Popocatépetl and Iztaccíhuatl

Leaving Mexico City on Route 150D (known as the Carretera a Puebla or the Puebla Highway), you'll see Mexico's second- and third-highest peaks, Popocatépetl and Iztaccíhuatl, to your right—if the clouds and climate allow. Popo, 17,887 feet high, is the pointed volcano farther away, sometimes graced with a plume of smoke; Izta is the larger, rugged one covered with snow. Popo has seen a renewed period of activity since the mid-1990s; light volcanic activity has been consistent and you might see steam and gas emissions (the mountain is still in "yellow" alert level).

As legend has it, Aztec warrior Popocatépetl was sent by the emperor—father of his beloved Iztaccíhuatl—to bring back the head of a feared enemy in order to win her hand. He returned triumphantly only to find that Iztaccíhuatl had killed herself, believing him dead. Grief-stricken, Popo laid out her body on a small knoll and lighted an eternal torch that he watches over. Each of Iztaccíhuatl's four peaks is named for a different part of her body, and its silhouette conjures up its nickname, "Sleeping Woman" (although the correct Nahuatl translation is "the white woman").

Popo is strictly off-limits for climbing, but several of Izta's rugged peaks can be explored as long as you are accompanied by recommended guides. You'll be rewarded with sublime views of Popo and other volcanoes, with the Pico de Orizaba (or Citlaltepetl) to the east and the Nevado de Toluca to the west.
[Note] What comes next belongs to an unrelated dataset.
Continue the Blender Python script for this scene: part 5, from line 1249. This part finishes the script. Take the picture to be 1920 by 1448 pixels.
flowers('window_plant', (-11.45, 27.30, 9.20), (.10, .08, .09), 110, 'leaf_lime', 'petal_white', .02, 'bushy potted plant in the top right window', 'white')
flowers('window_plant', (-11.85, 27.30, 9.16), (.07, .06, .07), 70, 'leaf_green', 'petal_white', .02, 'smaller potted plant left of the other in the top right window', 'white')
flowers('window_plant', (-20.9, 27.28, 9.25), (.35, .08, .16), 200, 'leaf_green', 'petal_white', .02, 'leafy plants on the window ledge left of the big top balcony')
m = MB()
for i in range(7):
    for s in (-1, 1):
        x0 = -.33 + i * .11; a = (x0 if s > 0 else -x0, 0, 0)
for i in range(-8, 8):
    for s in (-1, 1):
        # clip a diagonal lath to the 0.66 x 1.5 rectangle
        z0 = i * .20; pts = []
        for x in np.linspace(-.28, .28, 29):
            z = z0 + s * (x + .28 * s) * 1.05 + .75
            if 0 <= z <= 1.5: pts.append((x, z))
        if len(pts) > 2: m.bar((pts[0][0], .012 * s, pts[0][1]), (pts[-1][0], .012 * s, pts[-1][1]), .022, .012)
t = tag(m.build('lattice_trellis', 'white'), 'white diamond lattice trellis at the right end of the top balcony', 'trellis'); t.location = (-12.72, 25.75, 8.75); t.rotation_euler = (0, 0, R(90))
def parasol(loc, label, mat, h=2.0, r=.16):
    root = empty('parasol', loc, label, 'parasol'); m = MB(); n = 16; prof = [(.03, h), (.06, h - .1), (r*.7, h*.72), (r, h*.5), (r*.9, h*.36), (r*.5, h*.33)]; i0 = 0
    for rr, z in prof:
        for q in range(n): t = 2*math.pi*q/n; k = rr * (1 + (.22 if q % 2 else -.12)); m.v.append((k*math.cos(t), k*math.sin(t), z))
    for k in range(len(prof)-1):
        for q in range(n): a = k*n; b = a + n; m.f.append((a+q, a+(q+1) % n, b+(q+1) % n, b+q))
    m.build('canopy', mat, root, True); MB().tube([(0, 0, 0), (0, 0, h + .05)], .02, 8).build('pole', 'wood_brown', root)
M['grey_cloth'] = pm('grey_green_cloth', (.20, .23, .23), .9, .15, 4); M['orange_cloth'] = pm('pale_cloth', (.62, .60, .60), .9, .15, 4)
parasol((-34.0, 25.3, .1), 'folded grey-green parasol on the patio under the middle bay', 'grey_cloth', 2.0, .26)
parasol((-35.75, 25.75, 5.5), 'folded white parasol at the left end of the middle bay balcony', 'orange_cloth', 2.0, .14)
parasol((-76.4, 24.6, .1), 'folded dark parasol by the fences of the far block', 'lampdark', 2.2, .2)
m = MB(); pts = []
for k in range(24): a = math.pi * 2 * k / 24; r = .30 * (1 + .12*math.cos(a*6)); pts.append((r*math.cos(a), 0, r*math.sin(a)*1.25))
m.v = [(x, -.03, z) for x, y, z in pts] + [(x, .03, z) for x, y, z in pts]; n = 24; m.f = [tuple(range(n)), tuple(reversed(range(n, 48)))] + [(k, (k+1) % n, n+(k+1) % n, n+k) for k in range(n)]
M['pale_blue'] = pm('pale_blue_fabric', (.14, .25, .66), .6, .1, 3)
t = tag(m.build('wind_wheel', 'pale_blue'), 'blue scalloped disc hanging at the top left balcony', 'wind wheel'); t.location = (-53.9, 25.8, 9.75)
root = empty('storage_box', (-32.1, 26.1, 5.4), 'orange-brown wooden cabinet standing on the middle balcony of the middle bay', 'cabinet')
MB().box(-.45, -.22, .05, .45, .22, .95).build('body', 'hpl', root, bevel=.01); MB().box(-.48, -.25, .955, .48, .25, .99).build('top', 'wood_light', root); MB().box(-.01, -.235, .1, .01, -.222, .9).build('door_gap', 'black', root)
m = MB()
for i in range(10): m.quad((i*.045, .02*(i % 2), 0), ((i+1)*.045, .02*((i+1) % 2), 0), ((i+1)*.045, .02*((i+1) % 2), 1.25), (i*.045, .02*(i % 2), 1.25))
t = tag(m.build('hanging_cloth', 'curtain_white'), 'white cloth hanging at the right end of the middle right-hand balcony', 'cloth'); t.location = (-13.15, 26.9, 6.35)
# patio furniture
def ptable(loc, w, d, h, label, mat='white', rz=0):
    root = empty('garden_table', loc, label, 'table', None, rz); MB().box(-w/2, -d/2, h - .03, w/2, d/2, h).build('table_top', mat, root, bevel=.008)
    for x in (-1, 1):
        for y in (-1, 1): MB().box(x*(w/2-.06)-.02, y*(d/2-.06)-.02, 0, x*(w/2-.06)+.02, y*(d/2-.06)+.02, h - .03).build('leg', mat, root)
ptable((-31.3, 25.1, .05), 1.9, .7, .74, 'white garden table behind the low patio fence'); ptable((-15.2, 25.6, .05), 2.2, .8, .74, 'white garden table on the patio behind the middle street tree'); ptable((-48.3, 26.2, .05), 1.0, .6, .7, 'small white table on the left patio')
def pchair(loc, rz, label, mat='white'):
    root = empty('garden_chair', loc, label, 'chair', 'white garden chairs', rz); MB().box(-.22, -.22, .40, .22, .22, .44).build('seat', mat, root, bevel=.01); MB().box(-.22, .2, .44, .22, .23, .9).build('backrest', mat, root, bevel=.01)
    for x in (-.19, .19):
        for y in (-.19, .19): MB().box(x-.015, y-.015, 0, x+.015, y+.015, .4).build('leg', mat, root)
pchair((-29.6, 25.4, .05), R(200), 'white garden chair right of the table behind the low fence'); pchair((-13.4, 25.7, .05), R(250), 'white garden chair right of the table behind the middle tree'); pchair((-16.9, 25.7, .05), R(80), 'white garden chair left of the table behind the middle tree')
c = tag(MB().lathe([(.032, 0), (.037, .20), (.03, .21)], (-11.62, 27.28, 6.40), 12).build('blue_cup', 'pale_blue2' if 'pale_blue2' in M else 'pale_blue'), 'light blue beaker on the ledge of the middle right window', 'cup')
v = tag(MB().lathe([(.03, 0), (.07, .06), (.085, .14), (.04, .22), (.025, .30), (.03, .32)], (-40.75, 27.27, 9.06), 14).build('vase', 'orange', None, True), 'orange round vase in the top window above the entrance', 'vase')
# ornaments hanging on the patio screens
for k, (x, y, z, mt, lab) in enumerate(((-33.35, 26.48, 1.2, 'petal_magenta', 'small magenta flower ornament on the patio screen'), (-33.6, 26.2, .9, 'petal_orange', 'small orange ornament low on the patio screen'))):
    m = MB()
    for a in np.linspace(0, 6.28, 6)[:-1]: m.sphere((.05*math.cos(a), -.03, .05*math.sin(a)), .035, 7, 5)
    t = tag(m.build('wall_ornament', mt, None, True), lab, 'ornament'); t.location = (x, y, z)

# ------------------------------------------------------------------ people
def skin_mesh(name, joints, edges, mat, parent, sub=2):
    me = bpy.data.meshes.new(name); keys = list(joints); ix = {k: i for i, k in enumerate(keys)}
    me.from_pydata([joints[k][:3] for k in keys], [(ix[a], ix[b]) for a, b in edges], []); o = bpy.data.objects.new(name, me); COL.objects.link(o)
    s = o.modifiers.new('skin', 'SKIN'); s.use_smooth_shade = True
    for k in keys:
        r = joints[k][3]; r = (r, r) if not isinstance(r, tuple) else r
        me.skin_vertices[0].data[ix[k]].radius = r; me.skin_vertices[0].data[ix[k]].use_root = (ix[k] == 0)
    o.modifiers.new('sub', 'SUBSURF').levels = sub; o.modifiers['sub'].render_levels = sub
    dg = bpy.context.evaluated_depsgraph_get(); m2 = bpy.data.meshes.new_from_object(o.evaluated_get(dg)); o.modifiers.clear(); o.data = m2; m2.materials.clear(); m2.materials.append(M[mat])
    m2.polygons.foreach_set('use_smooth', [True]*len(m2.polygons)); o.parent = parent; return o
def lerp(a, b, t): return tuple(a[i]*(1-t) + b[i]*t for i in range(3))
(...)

Ideally, you won't need it, but the Brigada del Rescate del Socorro Alpino de México (55/5392–9299 or 044–55/1288–5920 www.socorroalpinodemexico.org.mx) handles emergencies in the Parque Nacional Izta-Popo.

The town of Amecameca is the most convenient base. Its tourism infrastructure is no-frills but adequate, and the offices of the national park and CONANP (Plaza de la Constitución 10-B 597/978–3829 or 597/978–3830 www.edomexico.gob.mx), the national commission for protected areas, are both here. The CONANP bureau, near the church on the zócalo, is a rich source of information on the volcanoes. It also makes guiding arrangements for climbing Izta. The best time to visit is from the end of October until May; it's bitterly cold at night in the winter months.

A cobbled road lined with olive trees and cedars leads to the hilltop Santuario del Sacromonte, a church and active seminary known for the Cristo de Sacromonte. The black Christ figure, made of sugarcane, is said to date from 1527; it's kept in a cavelike space behind the altar. On clear days this perch is one of the best spots for breathtaking views over Amecameca toward the volcanoes. The church is open daily 9–5. Take a bumpy track even higher up to reach the little Guadalupita chapel.